My name is Rach and sometimes I am ashamed of not being married before three and twenty.
Yesterday at work I met a woman who is LDS (surprise) but she asked me how old I was. I had to think for a minute - because I had honestly forgotten how old I was - then I remembered and (shamefully) replied that I am 24 years old. First of all, when did that happen?! Secondly, I shouldn't be ashamed to admit that I'm 24 years old, but I am sometimes because I feel like people will then look at my left hand and find it completely empty. No 'ring'.
I blame it on our culture. Even though the quote from the beginning of this post was written by Jane Austen in a time completely different in almost every way from the times we are living in, I feel like our little Mormon culture hasn't changed in that respect.

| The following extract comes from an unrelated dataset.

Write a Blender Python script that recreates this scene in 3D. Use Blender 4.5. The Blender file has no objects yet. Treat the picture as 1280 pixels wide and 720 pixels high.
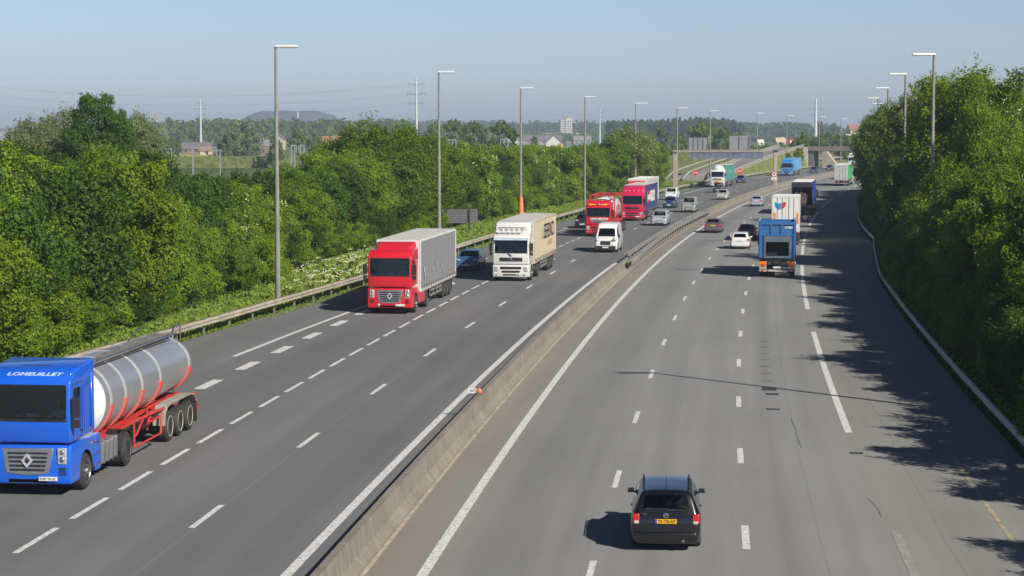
import bpy, bmesh, math, random
import numpy as np
from mathutils import Vector, Matrix, Euler
R = math.radians
C = bpy.context.scene.collection
scene = bpy.context.scene

# ------------------------------------------------------------------ camera, sky, sun, exposure
HC = 10.15                       # camera height above the carriageway
PITCH = math.atan(196 / 2547.0)
cam_d = bpy.data.cameras.new('camera')
cam = bpy.data.objects.new('camera', cam_d); C.objects.link(cam)
cam.location = (0, 0, HC)
cam.rotation_euler = (math.pi / 2 - PITCH, 0, 0)
cam_d.sensor_width = 36.0
cam_d.lens = 36.0 * 2547 / 1280
cam_d.clip_start = 0.5
cam_d.clip_end = 20000
scene.camera = cam

SUN = Vector((0.93, -1.05, 1.0)).normalized()      # direction towards the sun
world = bpy.data.worlds.new('World'); scene.world = world
world.use_nodes = True
wn = world.node_tree
bg = wn.nodes['Background']
sky = wn.nodes.new('ShaderNodeTexSky'); sky.sky_type = 'NISHITA'
sky.sun_disc = False
sky.sun_elevation = math.asin(SUN.z)
sky.sun_rotation = math.atan2(SUN.x, SUN.y)
sky.air_density = 1.0; sky.dust_density = 0.6; sky.ozone_density = 1.8
tint = wn.nodes.new('ShaderNodeMix'); tint.data_type = 'RGBA'; tint.blend_type = 'MULTIPLY'; tint.inputs['Factor'].default_value = 1.0
tint.inputs['B'].default_value = (0.765, 0.895, 1.34, 1)
wn.links.new(sky.outputs[0], tint.inputs['A']); # a hazy spring sky: pale near the horizon, dimmed overhead to cut fill light
geo = wn.nodes.new('ShaderNodeTexCoord'); sxyz = wn.nodes.new('ShaderNodeSeparateXYZ'); zr = wn.nodes.new('ShaderNodeValToRGB')
wn.links.new(geo.outputs['Generated'], sxyz.inputs[0]); wn.links.new(sxyz.outputs['Z'], zr.inputs['Fac'])
zr.color_ramp.elements[0].position = 0.0; zr.color_ramp.elements[0].color = (1, 1, 1, 1)
zr.color_ramp.elements[1].position = 0.38; zr.color_ramp.elements[1].color = (0.22, 0.215, 0.21, 1)
midr = zr.color_ramp.elements.new(0.065); midr.color = (0.97, 0.94, 0.82, 1)
deep = wn.nodes.new('ShaderNodeMix'); deep.data_type = 'RGBA'; deep.blend_type = 'MULTIPLY'; deep.inputs['Factor'].default_value = 1.0
wn.links.new(tint.outputs['Result'], deep.inputs['A']); wn.links.new(zr.outputs[0], deep.inputs['B']); wn.links.new(deep.outputs['Result'], bg.inputs[0])
bg.inputs[1].default_value = 0.095
sun_d = bpy.data.lights.new('sun', 'SUN'); sun_d.energy = 5.0; sun_d.angle = R(0.53)
sun_d.color = (1.0, 0.95, 0.86)
sun_o = bpy.data.objects.new('sun', sun_d); C.objects.link(sun_o)
sun_o.rotation_euler = SUN.to_track_quat('Z', 'Y').to_euler()
sun_o.location = (60, -60, 80)
scene.view_settings.view_transform = 'Standard'
scene.view_settings.look = 'None'
scene.view_settings.exposure = 0.18
scene.view_settings.gamma = 1.0
scene.view_settings.use_curve_mapping = False
scene.render.engine = 'CYCLES'
scene.cycles.use_denoising = True
scene.cycles.max_bounces = 6
scene.cycles.diffuse_bounces = 3
scene.cycles.transparent_max_bounces = 12
scene.cycles.volume_bounces = 0
HAZE = True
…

Most of the time I am proud to say that I am 24 and NOT married. I don't need to be married to be happy. I enjoy being on my own - I mean, come on, once I'm married it'll be for eternity. That's like a really long time. I might as well be single and enjoy it because marriage will be forever long.
But there are those times when I feel like people are judging me! Like there's something wrong with me because I'm 24 and not married. Do you know what that's like, living in a culture where people think that there could be something wrong with you because you aren't married yet? I know I'm probably being a little paranoid and like everyone pays that close attention to my life. But I do feel like an old maid sometimes.

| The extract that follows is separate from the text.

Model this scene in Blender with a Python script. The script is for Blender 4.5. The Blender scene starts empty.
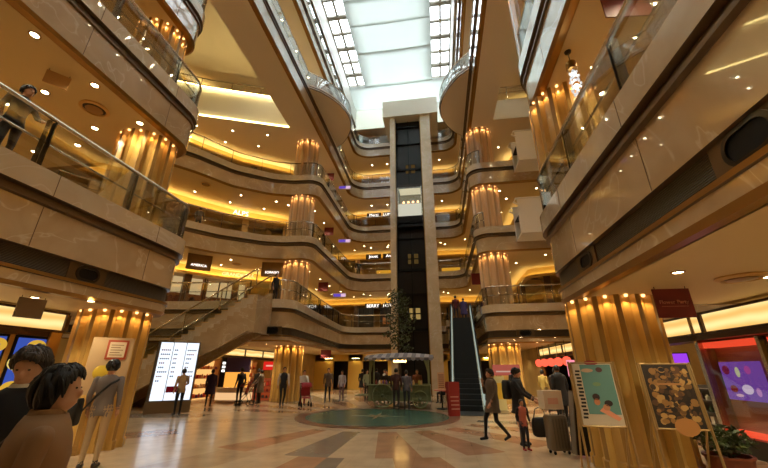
import bpy, bmesh, math, random
import numpy as np
from math import sin, cos, pi, radians, atan2, hypot, sqrt
from mathutils import Vector, Matrix
from mathutils.geometry import tessellate_polygon
random.seed(7)
SC = bpy.context.scene
COL = SC.collection

# ------------------------------------------------------------------ view
SC.view_settings.view_transform = 'Standard'
SC.view_settings.look = 'None'
SC.view_settings.gamma = 1.0
SC.view_settings.use_curve_mapping = False
SC.view_settings.exposure = 0.0
SC.cycles.use_denoising = True
SC.cycles.max_bounces = 8
SC.cycles.diffuse_bounces = 4
SC.cycles.glossy_bounces = 3
SC.cycles.transmission_bounces = 4
SC.cycles.transparent_max_bounces = 16
SC.cycles.sample_clamp_indirect = 4.0
SC.cycles.caustics_reflective = False
SC.cycles.caustics_refractive = False

cam_d = bpy.data.cameras.new('camera')
cam_d.sensor_width = 36.0
cam_d.lens = 350.0 / 768.0 * 36.0
cam_d.clip_end = 300
cam = bpy.data.objects.new('camera', cam_d)
COL.objects.link(cam)
cam.location = (0, 0, 1.6)
cam.rotation_euler = (radians(90 + 21.235), 0, radians(8.632))
SC.camera = cam

# ------------------------------------------------------------------ materials
def s2l(c):
    c = c / 255.0
    return c / 12.92 if c <= 0.04045 else ((c + 0.055) / 1.055) ** 2.4
def rgb(r, g, b):
    return (s2l(r), s2l(g), s2l(b), 1.0)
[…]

Freak, I'm turning 25 this year. Do you know what that means? It means that in another 5 years I'll be 30. Not that there's anything wrong with getting older, it's just a little scary. I still feel like I'm 18 - I know nothing and everything at the same time.
I'm just trying to say that there isn't anything wrong with me because I'm almost 25 and NOT married! I try really hard to do what Heavenly Father wants me to do. If He wanted me to be married right now, I'd be married. Obviously now is not the time.
:D So bring on all the cute guys and let me flirt away!
Plus, it's all about how young you feel (and act) right??